Alumni Madrasah Qadiriyah
Ke mana alumni madrasah Qadiriyah? Mereka menjadi tokoh penting dalam penyebaran ajaran dan tarekat Qadiriyah di seluruh penjuru negeri Islam. Tak hanya sebagai tokoh agama saja. Tapi banyak juga yang kemudian menjadi penasehat khalifah, wazir, sultan dan menjadi hakim agung.
Nurudin Zanki (569 H), paman Salahudin Al-Ayyubi yang saat itu menguasai Syam dan Mesir, sengaja mengirim anak-anak terusir dari Baital Maqdis untuk belajar di madrasah Qadiriyah hingga menjadi ulama, dai, dan mursyid. Dia juga sering kali mengundang murid-murid Al-Jilani: Qutbudin An-Nisaburi, Abu An-Najib As-Sahrawardi.
Baca juga: Ulama-ulama Besar yang Tidak Bisa Menulis dan Membaca
Begitu pula dengan Salahudin Al-Ayyubi (589 H) yang mengangkat seorang murid Syeikh Al-Jilani sebagai mustasyar (penasehat): Zainudin Ali bin Ibrahim bin Naja Ad-Dimiski. Dia dijuluki sebagai “Amr bin Ash” saat penaklukan kota Bait Al-Maqdis oleh Salahudin.
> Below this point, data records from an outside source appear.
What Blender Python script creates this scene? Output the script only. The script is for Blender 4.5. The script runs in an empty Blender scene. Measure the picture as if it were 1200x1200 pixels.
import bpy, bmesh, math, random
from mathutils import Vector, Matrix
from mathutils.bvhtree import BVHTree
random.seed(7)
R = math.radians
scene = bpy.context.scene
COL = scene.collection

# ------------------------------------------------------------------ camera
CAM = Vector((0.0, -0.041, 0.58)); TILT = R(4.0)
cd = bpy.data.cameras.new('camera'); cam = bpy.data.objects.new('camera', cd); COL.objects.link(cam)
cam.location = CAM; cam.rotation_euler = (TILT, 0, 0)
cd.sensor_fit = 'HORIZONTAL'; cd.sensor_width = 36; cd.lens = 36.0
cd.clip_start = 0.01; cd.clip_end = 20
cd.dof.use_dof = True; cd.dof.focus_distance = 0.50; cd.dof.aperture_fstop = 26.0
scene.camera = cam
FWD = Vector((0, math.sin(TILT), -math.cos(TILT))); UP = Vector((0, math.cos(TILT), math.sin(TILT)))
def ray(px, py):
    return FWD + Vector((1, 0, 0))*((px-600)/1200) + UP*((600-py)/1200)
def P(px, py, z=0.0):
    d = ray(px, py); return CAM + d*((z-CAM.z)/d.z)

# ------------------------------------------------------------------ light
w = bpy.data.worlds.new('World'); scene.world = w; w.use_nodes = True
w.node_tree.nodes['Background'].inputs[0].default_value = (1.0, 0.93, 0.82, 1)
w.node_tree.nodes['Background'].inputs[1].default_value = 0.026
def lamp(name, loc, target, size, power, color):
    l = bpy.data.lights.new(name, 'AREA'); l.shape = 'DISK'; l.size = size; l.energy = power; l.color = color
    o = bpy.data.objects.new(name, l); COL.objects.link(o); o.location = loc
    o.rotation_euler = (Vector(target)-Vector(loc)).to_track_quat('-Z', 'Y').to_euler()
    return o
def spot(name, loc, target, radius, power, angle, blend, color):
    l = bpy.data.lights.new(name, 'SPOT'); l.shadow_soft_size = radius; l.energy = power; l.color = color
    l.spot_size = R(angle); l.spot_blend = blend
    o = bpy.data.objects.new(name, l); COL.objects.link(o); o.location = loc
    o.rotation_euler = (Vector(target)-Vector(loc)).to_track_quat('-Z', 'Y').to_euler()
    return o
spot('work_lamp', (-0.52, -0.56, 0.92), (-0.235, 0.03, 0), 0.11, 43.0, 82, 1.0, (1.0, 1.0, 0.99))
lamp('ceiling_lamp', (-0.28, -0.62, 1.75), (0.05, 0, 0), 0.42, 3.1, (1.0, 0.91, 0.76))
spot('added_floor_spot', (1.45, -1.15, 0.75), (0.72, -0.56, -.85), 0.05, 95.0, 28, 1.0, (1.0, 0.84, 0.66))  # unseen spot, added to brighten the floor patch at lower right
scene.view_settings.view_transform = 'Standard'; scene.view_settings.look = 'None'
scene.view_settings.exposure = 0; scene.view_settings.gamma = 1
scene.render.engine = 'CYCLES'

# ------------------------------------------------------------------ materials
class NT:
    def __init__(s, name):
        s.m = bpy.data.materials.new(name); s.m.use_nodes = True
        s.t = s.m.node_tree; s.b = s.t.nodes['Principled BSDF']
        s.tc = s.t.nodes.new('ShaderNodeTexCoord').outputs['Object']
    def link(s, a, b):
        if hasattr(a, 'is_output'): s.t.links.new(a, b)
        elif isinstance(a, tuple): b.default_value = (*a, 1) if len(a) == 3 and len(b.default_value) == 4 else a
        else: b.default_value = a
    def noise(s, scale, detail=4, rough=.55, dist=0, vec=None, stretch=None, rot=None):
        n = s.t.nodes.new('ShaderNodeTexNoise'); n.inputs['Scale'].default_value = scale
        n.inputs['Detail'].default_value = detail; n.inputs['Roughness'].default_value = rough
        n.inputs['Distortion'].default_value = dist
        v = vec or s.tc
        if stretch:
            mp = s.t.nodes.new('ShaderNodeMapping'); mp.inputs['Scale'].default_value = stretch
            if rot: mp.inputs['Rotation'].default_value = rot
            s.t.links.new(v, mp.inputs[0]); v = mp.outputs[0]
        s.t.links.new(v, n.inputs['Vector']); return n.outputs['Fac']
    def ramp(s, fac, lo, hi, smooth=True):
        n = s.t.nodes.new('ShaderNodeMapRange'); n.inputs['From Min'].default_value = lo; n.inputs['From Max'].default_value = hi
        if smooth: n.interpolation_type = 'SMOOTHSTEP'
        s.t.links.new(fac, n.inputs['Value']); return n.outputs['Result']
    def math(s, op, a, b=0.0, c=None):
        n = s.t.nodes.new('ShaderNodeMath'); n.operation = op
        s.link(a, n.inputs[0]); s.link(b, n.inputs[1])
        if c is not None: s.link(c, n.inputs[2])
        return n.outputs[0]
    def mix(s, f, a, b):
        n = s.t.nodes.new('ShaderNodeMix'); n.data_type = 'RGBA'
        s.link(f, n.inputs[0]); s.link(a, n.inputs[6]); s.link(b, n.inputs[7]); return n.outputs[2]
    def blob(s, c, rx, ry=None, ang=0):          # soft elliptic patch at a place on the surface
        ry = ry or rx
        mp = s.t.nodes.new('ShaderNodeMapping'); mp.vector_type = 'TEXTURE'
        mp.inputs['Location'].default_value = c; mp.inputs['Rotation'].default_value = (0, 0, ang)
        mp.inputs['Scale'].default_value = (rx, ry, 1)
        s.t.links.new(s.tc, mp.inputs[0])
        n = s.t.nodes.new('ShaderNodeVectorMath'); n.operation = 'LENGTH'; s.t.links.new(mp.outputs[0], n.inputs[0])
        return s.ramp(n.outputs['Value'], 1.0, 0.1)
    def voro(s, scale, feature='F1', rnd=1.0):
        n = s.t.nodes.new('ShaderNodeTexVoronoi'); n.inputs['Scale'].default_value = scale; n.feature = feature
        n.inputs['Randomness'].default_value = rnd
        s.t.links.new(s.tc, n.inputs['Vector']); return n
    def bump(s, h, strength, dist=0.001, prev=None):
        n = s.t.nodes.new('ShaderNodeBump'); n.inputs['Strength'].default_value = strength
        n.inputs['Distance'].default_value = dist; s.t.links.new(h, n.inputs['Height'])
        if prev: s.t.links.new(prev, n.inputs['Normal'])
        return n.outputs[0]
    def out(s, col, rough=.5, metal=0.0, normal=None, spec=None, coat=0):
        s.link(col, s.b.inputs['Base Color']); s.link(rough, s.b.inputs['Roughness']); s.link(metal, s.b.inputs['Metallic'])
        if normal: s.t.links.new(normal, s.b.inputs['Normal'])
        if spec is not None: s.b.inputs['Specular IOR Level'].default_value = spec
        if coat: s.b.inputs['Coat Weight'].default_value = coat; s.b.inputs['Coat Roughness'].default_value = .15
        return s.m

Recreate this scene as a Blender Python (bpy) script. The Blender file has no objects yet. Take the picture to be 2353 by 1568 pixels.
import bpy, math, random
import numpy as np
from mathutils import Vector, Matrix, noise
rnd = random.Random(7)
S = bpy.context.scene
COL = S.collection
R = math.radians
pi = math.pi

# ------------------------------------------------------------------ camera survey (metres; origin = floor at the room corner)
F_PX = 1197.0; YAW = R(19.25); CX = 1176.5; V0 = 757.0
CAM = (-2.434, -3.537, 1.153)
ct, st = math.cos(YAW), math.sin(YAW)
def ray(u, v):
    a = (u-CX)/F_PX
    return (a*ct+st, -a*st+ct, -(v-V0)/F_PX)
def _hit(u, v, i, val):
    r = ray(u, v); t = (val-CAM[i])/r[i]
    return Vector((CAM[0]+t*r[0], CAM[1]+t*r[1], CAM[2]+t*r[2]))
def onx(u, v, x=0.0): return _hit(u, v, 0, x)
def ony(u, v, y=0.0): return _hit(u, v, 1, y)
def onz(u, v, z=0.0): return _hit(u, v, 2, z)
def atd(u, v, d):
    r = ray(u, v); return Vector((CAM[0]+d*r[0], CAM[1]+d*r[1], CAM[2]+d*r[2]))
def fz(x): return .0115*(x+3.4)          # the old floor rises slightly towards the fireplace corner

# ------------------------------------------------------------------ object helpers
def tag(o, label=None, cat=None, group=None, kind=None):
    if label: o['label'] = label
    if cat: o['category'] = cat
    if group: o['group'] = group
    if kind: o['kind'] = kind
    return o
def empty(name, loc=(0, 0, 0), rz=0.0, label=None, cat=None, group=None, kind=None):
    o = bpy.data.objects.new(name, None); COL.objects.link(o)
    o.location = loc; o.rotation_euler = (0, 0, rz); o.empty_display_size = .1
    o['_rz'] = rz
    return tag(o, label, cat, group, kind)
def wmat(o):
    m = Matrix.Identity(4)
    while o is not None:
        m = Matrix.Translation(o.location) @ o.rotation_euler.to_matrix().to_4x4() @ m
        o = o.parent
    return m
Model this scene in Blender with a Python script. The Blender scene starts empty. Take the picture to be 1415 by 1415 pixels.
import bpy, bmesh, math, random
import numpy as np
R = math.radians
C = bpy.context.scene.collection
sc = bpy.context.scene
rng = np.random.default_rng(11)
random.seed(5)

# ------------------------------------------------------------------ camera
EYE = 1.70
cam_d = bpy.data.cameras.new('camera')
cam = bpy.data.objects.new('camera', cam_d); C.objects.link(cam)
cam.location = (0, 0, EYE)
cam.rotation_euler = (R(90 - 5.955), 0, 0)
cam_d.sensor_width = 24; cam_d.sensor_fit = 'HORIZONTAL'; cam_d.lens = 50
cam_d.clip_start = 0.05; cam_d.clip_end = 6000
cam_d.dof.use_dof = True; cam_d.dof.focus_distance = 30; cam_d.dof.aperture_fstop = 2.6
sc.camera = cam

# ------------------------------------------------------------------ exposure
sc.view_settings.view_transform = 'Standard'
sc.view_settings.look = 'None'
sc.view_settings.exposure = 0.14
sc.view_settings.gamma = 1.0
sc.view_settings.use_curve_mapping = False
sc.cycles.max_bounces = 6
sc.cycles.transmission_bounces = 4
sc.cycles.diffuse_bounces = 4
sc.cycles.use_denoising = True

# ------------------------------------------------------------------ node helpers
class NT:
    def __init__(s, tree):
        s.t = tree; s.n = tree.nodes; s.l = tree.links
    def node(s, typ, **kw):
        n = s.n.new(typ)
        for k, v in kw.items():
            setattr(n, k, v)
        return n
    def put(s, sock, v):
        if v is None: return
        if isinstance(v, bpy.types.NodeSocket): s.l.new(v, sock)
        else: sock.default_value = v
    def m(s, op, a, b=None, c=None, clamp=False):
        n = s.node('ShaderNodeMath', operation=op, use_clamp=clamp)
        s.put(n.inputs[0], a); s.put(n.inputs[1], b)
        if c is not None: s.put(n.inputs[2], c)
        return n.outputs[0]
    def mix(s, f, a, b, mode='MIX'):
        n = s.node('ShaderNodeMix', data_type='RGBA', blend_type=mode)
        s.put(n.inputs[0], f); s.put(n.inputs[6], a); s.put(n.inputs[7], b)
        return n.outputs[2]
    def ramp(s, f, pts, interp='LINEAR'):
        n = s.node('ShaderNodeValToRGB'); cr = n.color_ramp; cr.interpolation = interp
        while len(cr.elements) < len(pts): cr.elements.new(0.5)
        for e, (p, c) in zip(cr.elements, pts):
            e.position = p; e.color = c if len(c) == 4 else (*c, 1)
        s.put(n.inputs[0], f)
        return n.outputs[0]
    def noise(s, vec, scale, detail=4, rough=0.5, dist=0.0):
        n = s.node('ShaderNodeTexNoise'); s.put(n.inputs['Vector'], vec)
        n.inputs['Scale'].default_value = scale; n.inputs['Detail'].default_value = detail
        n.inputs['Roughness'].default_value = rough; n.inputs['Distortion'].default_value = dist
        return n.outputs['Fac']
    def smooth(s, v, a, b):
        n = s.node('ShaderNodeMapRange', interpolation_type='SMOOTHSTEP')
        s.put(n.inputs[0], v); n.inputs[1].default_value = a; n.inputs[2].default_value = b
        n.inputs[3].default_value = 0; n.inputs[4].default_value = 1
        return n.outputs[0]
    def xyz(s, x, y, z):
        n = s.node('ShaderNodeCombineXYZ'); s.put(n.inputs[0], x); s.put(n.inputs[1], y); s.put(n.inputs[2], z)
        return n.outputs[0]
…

Seikh Abdul Qadir sendiri secara pribadi anti terhadap pemerintah. Suatu kali khalifah Al-Muqtafi Li Amrillah (555 H) memerintah wazirnya agar mengundang semua ulama kota Baghdad. Saat Khalifah bertanya, “Apa semua sudah hadir?”
Wazirnya menjawab, “Ia, kecuali Abdul Qadir Al-Jilani dan Adi bin Musafir.”
Dengan kecut, Khalifah berucap, “Berarti tidak ada yang hadir.”
Keulamaan Syeikh Abdul Qadir Al-Jilani memang disegani oleh hampir semua khalifah yang hidup semasa dengannya. “Siapa yang takut pada Allah maka akan disegani oleh semua makhluk.” Dia memang tak pernah mengharap bantuan dan belas kasih pemerintah. Ini tercermin dari riyadhahnya di masa muda hingga pesannya pada Abdurrazzaq (salah seorang putranya), “Jangan kau gantungkan harapan pada selain Allah. Jangan percaya kecuali pada Allah.”